Red at the Bone, by Jacqueline Woodson: Woodson goes a step beyond the present, and shows how history and family and ancestory affect black lives today, She shows how bigotry and hate and violence in the past impacts the present and the future for black Americans. Bonus book: Read her Another Brooklyn, about groing up black in Brooklyn.


On the Come Up, by Angie Thomas: Thomas uses Bri, the smart, hip, talented, and ambitious protagonist, to show us what it's like to grow up as a 16-year-old black girl living in black ghetto in an otherwise white world.  Bri discoves how people judge her through lenses tinged with bias and outright bigotry. Her teachers condemn her as "aggressive." White parents claim her rap lyrics causeviolence. Many -- even her fans and neighbors -- see Bri as little more than a ghetto hoodrat.

My Name is Leon, by Kit De Waal: A British writer of Irish and Kittian descent, De Waal writes about a mixed-race child in England trying to find his way. After Leon's mother falls ill, social services take him and his younger, white brother, who is adopted almost immediately. Leon stays with his white foster mother.

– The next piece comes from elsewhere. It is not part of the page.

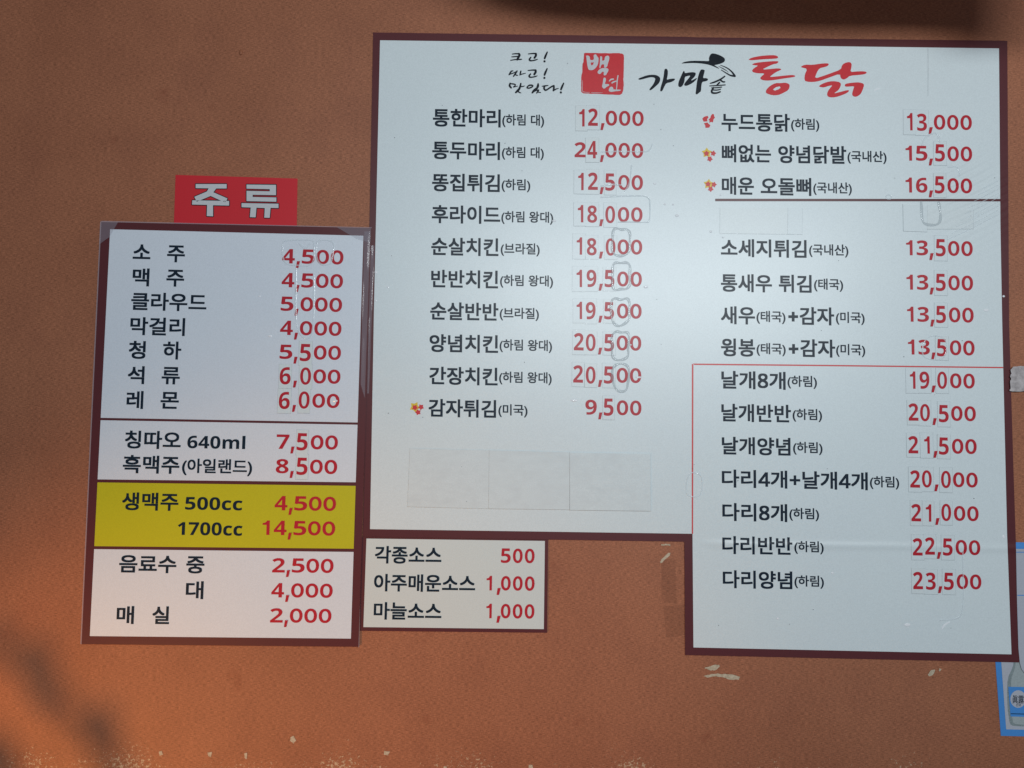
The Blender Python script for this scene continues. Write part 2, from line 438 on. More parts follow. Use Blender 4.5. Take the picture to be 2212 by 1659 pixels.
# ---------------------------------------------------------------- main menu board
DM = 0.003
main = empty('menu_board', (1490, 750), 'large white L-shaped chicken menu board with maroon border and red prices', 'menu board')
outer = [(806, 70), (1480, 79.5), (1507, 80.5), (2176, 88), (2180, 702), (2189.5, 1021), (2194, 1157), (2202, 1431), (1480, 1415), (1478.5, 1170), (1120, 1164.5), (783.5, 1159.5), (792, 800)]
inner = [(821, 87), (1500, 96), (2158, 104.5), (2161, 484), (2165, 702), (2175.5, 1157), (2185, 1413.5), (1498, 1398.6), (1496, 1153), (1150, 1148), (799.3, 1143), (807.7, 676)]
g = G(); g.prism(outer, 0.0, DM); g.build('border', 'maroon', main)
g = G(); g.prism(inner, DM - 0.0005, DM + 0.0003); g.build('white_panel', 'white', main)
D = DM + 0.0003
rowsL = [
 ([('통한마리', 934.8, 1082, 255.4, 38.5), ('(하림 대)', 1084.8, 1175.6, 259.5, 24)], '12,000', 1390.4, 256.2, (3, 4)),
 ([('통두마리', 933.4, 1080.4, 325.7, 38.5), ('(하림 대)', 1084, 1175, 329.7, 24)], '24,000', 1389.5, 325.4, (3,)),
 ([('똥집튀김', 933, 1080, 395.3, 38.5), ('(하림)', 1083.4, 1145.8, 399.2, 24)], '12,500', 1388.9, 394.7, (2, 3, 4)),
 ([('후라이드', 932.5, 1081, 464, 38.5), ('(하림 왕대)', 1082.8, 1195.3, 469, 24)], '18,000', 1388, 464.1, (2, 3, 4)),
 ([('순살치킨', 931.2, 1077.2, 533.6, 38.5), ('(브라질)', 1081.4, 1166.1, 537.6, 24)], '18,000', 1387.4, 534, (2, 3, 4)),
 ([('반반치킨', 931, 1076.4, 603.4, 38.5), ('(하림 왕대)', 1080, 1194.9, 606.6, 24)], '19,500', 1386.6, 603.4, (2, 3, 4)),
 ([('순살반반', 929, 1077, 673.3, 38.5), ('(브라질)', 1079.3, 1164.4, 677, 24)], '19,500', 1386.1, 672.6, (2, 3, 4)),
 ([('양념치킨', 927.4, 1076.4, 742.7, 38.5), ('(하림 왕대)', 1079, 1192.7, 746, 24)], '20,500', 1385.3, 741.6, (2, 3, 4)),
 ([('간장치킨', 927, 1075.5, 812.9, 38.5), ('(하림 왕대)', 1078, 1192, 815.7, 24)], '20,500', 1385.3, 811.6, (2, 3, 4)),
 ([('감자튀김', 925.3, 1072, 882.7, 38.5), ('(미국)', 1076.4, 1139.8, 885.7, 24)], '9,500', 1385.7, 881.7, (2,)),
]
rowsR = [
 ([('누드통닭', 1558.2, 1706.7, 265, 38.5), ('(하림)', 1708.7, 1770, 268.5, 24)], '13,000', 2099.4, 265, (3, 4)),
 ([('뼈없는', 1559, 1666, 332, 38.5), ('양념닭발', 1681, 1828.6, 334.4, 38.5), ('(국내산)', 1830.6, 1915.3, 338.2, 24)], '15,500', 2100, 332.8, (2,)),
 ([('매운', 1559, 1629, 402, 38.5), ('오돌뼈', 1643, 1753, 403.5, 38.5), ('(국내산)', 1756.7, 1840.3, 406, 24)], '16,500', 2100, 401.7, (2,)),
 ([('소세지튀김', 1557, 1742.7, 537, 38.5), ('(국내산)', 1747.7, 1832.9, 540, 24)], '13,500', 2101.3, 537.3, (2,)),
 ([('통새우', 1557, 1668, 612, 38.5), ('튀김', 1682, 1753.6, 613.4, 38.5), ('(태국)', 1758.3, 1821.6, 614.2, 24)], '13,500', 2102, 611.7, (2,)),
 ([('새우', 1557, 1631.3, 681.6, 38.5), ('(태국)', 1634, 1697, 684, 24), ('감자', 1727, 1802.4, 683.5, 38.5), ('(미국)', 1805.6, 1868, 686, 24)], '13,500', 2103.3, 681, (2,)),
 ([('윙봉', 1557.2, 1631.5, 751.2, 38.5), ('(태국)', 1634.2, 1697.5, 753.5, 24), ('감자', 1728.5, 1804.6, 753, 38.5), ('(미국)', 1806, 1869.3, 755.5, 24)], '13,500', 2105.3, 752, (2,)),
 ([('날개8개', 1558, 1697.5, 822, 38.5), ('(하림)', 1701, 1765, 824, 24)], '19,000', 2105.7, 823.4, (2, 3, 4)),
 ([('날개반반', 1558, 1709, 893, 38.5), ('(하림)', 1712, 1776, 895.6, 24)], '20,500', 2108, 894, (2, 3, 4)),
 ([('날개양념', 1559, 1708, 964.4, 38.5), ('(하림)', 1713, 1777, 967, 24)], '21,500', 2109.8, 964.9, (2, 3, 4)),
 ([('다리4개+날개4개', 1559, 1875, 1037, 38.5), ('(하림)', 1879, 1942.6, 1041.2, 24)], '20,000', 2112, 1037.3, (2, 3, 4)),
 ([('다리8개', 1560, 1701, 1107.5, 38.5), ('(하림)', 1705, 1769.5, 1109.8, 24)], '21,000', 2114, 1110, (2, 3, 4)),
 ([('다리반반', 1560, 1712, 1179, 38.5), ('(하림)', 1715.8, 1779.5, 1181.3, 24)], '22,500', 2117.6, 1183.4, (2, 3, 4)),
 ([('다리양념', 1561, 1712, 1252.8, 38.5), ('(하림)', 1716, 1780, 1255.5, 24)], '23,500', 2120, 1257.4, (2, 3, 4)),
]
for segs, pr, R, yc, st in rowsL + rowsR:
    prop(main, segs, D, main_sl)
    price(main, pr, R, yc, D, main_sl, st)
for yy in (683, 752.7):           # plus signs
    g = G(); cx, cy = 1713.5 + (yy > 700) * 0.8, yy + 1
    g.poly([(cx - 10.5, cy - 3), (cx - 3, cy - 3), (cx - 3, cy - 10.5), (cx + 3, cy - 10.5), (cx + 3, cy - 3), (cx + 10.5, cy - 3), (cx + 10.5, cy + 3), (cx + 3, cy + 3), (cx + 3, cy + 10.5), (cx - 3, cy + 10.5), (cx - 3, cy + 3), (cx - 10.5, cy + 3)], D + 0.0004)
    g.build('plus_sign', 'dark', main)
g = G(); g.poly([(1545, 429.2), (1545, 434.6), (2161, 435), (2161, 429.8)], D + 0.0004); g.build('divider_line', 'maroon', main)
g = G()
g.poly([(1494.5, 786), (1498, 787.2), (1497.2, 1153), (1494.3, 1153)], D + 0.0003)
g.poly([(1496.5, 785.2), (1500, 788.4), (1800, 791.2), (2167, 795.4), (2167, 792.6), (1800, 788.2)], D + 0.00036)
g.build('red_frame_line', 'redline', main)
def sheet(name, q, mat, d0, th, parent, **kw):
    g = G(); g.prism(q, d0, d0 + th); o = g.build(name, mat, parent, **kw)
    cu, cv = sum(p[0] for p in q) / 4, sum(p[1] for p in q) / 4
    g = G(); g.poly([(u + math.copysign(0.7, u - cu), v + math.copysign(0.5, v - cv) + 0.4) for u, v in q], d0 + th - 0.00012)
    g.build('paper_edge', 'faint_grey', o); return o
sheet('blank_paper', [(1555.5, 448), (1704, 450), (1703, 506), (1555, 504)], 'sticker_warm', D, 0.0004, main)
sheet('blank_paper', [(1702.5, 449), (1733.5, 450.5), (1732.5, 506.5), (1701.5, 505.5)], 'sticker', D, 0.0007, main)
sheet('blank_paper', [(1950.5, 441), (2003, 443), (2002.5, 501), (1951.5, 499)], 'sticker', D, 0.0010, main)
sheet('blank_paper', [(2002, 452), (2103, 453.5), (2102.5, 494.5), (2002, 495)], 'sticker_warm', D, 0.0005, main)
for i, q in enumerate(([(885.5, 968.4), (1058.2, 972.6), (1056, 1098.7), (880.4, 1094.5)], [(1057, 972.6), (1230.8, 977), (1230.3, 1101), (1055.5, 1098.7)],
          [(1230.8, 978), (1405, 980.4), (1405.5, 1104), (1231, 1101.7)])):
    sheet('blank_paper', q, 'paper', D, (0.0010, 0.0016, 0.0028)[i], main, label=('left', 'middle', 'right')[i] + ' one of the three large blank papers')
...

He learns the difficulties in being a black boy in white Britain while bonding with a group of black men from the West Indies.


Celestial Bodies, by Jokha Alharthi: It tells the stories of a multi-generational family growing up in Oman at a time of massive societal change in the Middle Eastern country. It's the first book originally wriitten in Arabic to win the Man Booker prize, It's mostly about three sisters trying to adjust to the changing culture, and it also explains the village of al-Awafi where they live. It does so through many voices, which reach a cohesive whole that is sad, but compelling and illuminating.